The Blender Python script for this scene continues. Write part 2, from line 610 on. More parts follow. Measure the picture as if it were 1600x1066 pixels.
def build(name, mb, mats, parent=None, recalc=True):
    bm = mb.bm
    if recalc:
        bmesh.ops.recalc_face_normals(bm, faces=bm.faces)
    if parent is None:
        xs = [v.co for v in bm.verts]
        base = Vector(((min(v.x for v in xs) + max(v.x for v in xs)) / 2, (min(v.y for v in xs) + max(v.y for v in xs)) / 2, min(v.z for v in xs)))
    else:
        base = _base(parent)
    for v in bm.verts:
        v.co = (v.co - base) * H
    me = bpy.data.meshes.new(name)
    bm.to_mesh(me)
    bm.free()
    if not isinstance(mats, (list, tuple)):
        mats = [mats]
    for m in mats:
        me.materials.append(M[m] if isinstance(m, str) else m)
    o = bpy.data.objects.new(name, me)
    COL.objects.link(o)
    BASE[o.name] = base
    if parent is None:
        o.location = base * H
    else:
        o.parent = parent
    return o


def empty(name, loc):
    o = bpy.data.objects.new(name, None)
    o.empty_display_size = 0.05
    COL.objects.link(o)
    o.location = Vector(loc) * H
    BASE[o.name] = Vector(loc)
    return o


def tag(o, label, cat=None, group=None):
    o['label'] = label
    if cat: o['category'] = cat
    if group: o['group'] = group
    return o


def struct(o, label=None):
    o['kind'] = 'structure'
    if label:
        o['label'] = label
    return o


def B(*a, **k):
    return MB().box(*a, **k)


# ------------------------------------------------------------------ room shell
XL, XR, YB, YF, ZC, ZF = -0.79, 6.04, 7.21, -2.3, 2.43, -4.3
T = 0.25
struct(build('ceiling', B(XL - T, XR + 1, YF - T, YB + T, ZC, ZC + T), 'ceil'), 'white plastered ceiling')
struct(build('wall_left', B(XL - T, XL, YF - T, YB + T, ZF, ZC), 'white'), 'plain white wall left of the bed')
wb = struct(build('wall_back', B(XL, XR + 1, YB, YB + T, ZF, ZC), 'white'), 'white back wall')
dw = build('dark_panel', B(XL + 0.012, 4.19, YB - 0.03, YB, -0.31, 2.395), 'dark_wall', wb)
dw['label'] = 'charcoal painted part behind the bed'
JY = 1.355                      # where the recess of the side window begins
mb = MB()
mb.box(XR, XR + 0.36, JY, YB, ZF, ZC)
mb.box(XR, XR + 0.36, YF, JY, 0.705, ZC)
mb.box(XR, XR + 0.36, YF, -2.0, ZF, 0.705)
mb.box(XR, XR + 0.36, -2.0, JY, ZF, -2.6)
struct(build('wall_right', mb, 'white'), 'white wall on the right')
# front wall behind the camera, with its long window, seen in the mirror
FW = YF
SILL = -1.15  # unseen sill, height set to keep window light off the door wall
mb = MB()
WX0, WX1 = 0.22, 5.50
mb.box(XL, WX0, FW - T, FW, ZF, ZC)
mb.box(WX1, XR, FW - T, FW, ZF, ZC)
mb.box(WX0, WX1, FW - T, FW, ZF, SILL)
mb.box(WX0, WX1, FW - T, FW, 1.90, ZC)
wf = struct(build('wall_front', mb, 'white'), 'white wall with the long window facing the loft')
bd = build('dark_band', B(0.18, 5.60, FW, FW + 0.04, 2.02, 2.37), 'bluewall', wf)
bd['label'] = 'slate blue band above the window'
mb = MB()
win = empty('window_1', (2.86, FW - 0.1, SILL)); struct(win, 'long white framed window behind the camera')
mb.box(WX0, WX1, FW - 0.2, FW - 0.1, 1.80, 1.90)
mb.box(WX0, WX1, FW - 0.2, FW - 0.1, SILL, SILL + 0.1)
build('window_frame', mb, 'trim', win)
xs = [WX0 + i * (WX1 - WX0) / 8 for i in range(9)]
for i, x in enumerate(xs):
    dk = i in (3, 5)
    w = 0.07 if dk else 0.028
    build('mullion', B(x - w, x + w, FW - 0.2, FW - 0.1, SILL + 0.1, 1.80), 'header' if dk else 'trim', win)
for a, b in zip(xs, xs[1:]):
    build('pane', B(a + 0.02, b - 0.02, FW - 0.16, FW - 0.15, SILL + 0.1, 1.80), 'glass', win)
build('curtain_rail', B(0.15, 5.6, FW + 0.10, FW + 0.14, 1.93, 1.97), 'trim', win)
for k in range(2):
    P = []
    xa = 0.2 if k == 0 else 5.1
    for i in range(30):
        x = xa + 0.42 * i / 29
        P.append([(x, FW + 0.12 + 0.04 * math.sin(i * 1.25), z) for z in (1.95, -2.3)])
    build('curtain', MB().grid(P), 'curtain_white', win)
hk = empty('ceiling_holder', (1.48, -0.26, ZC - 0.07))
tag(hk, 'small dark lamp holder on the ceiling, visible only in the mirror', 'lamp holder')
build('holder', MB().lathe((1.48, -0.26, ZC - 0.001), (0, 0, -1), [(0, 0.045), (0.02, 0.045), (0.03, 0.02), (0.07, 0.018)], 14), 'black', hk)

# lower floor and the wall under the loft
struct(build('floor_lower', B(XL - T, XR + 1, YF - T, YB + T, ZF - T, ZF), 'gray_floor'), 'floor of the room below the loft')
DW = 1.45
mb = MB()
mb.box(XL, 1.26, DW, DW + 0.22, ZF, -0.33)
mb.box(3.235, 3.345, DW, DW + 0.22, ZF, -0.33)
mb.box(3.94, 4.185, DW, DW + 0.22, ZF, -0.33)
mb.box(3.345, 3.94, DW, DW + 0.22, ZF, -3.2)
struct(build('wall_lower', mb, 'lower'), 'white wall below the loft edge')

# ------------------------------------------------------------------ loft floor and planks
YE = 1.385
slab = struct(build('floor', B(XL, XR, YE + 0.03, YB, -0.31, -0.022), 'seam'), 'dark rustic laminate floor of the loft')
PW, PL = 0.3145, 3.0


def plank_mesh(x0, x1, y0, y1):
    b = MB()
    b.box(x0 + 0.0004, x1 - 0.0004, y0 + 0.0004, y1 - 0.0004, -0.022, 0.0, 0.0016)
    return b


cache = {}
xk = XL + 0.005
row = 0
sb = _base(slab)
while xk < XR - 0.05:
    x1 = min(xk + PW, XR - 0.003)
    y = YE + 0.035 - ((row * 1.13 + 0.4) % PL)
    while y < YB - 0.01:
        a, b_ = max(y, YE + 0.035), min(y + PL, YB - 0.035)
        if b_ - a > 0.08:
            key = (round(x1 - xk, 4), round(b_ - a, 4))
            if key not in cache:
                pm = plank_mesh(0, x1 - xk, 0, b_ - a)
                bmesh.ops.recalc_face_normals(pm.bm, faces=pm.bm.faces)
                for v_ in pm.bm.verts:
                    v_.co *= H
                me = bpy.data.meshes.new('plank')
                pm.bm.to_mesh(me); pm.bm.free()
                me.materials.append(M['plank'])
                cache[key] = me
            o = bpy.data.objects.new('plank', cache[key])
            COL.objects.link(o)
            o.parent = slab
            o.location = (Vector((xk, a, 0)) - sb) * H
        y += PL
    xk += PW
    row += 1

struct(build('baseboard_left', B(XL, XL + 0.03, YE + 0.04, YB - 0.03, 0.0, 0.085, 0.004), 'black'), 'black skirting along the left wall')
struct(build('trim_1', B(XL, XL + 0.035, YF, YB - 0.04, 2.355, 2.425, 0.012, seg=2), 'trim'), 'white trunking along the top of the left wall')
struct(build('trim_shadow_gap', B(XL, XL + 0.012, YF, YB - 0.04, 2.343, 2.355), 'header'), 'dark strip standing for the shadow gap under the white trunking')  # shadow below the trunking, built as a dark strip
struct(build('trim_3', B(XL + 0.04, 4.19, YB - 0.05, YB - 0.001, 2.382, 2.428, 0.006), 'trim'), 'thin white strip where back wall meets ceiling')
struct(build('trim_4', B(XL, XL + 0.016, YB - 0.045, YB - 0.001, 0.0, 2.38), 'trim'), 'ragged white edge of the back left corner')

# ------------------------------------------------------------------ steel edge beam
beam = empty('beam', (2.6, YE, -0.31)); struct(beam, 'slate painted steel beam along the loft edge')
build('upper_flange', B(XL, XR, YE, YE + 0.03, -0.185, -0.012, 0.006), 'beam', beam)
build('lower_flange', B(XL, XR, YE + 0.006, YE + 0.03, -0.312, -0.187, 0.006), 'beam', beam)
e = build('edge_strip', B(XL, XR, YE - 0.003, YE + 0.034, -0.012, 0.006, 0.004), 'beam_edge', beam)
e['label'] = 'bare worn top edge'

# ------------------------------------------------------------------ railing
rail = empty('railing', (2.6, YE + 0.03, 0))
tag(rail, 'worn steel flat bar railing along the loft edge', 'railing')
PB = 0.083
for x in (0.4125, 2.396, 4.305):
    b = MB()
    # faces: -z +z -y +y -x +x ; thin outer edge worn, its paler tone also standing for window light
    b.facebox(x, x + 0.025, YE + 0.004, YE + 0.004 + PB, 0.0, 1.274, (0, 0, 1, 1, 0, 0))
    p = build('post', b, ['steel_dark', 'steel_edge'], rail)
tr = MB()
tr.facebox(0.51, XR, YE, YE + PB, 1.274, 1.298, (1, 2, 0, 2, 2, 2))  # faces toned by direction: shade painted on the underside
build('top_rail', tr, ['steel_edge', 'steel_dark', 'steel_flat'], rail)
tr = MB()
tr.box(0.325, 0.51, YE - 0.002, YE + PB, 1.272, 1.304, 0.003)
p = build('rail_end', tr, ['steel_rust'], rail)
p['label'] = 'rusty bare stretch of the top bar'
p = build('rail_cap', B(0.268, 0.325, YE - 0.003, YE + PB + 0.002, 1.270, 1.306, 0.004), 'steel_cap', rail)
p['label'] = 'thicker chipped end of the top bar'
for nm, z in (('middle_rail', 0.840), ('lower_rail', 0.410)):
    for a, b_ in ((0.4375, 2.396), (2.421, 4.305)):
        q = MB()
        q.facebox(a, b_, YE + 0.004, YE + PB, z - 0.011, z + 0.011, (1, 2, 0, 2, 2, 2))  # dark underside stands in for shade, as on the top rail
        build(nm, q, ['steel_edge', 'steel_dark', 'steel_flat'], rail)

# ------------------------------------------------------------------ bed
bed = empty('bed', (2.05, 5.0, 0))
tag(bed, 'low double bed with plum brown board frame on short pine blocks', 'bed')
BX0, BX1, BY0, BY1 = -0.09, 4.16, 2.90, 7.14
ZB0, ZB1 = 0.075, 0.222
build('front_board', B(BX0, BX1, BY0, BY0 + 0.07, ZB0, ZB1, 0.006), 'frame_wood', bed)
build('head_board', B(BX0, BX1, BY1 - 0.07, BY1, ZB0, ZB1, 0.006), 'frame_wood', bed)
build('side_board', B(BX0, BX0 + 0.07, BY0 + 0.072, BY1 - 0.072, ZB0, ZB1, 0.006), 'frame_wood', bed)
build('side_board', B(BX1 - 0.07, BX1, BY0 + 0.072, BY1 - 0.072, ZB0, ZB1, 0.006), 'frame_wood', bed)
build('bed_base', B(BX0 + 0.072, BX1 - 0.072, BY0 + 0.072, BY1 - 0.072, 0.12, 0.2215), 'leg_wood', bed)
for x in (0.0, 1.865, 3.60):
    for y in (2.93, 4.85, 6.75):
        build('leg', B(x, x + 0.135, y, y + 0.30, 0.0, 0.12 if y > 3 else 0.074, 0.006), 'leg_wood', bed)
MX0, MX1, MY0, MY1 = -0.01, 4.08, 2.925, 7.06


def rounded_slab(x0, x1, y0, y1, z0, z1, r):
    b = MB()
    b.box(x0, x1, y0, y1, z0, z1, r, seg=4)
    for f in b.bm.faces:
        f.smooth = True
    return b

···

## THE PROBLEM
Looking at the material above, please copy exactly every line from its first line through the line containing "return MB().box(*a, **k)", with both ends included and nothing else.

## RESULT FOR THIS EXERCISE
The Blender Python script for this scene continues. Write part 2, from line 610 on. More parts follow. Measure the picture as if it were 1600x1066 pixels.
def build(name, mb, mats, parent=None, recalc=True):
    bm = mb.bm
    if recalc:
        bmesh.ops.recalc_face_normals(bm, faces=bm.faces)
    if parent is None:
        xs = [v.co for v in bm.verts]
        base = Vector(((min(v.x for v in xs) + max(v.x for v in xs)) / 2, (min(v.y for v in xs) + max(v.y for v in xs)) / 2, min(v.z for v in xs)))
    else:
        base = _base(parent)
    for v in bm.verts:
        v.co = (v.co - base) * H
    me = bpy.data.meshes.new(name)
    bm.to_mesh(me)
    bm.free()
    if not isinstance(mats, (list, tuple)):
        mats = [mats]
    for m in mats:
        me.materials.append(M[m] if isinstance(m, str) else m)
    o = bpy.data.objects.new(name, me)
    COL.objects.link(o)
    BASE[o.name] = base
    if parent is None:
        o.location = base * H
    else:
        o.parent = parent
    return o


def empty(name, loc):
    o = bpy.data.objects.new(name, None)
    o.empty_display_size = 0.05
    COL.objects.link(o)
    o.location = Vector(loc) * H
    BASE[o.name] = Vector(loc)
    return o


def tag(o, label, cat=None, group=None):
    o['label'] = label
    if cat: o['category'] = cat
    if group: o['group'] = group
    return o


def struct(o, label=None):
    o['kind'] = 'structure'
    if label:
        o['label'] = label
    return o


def B(*a, **k):
    return MB().box(*a, **k)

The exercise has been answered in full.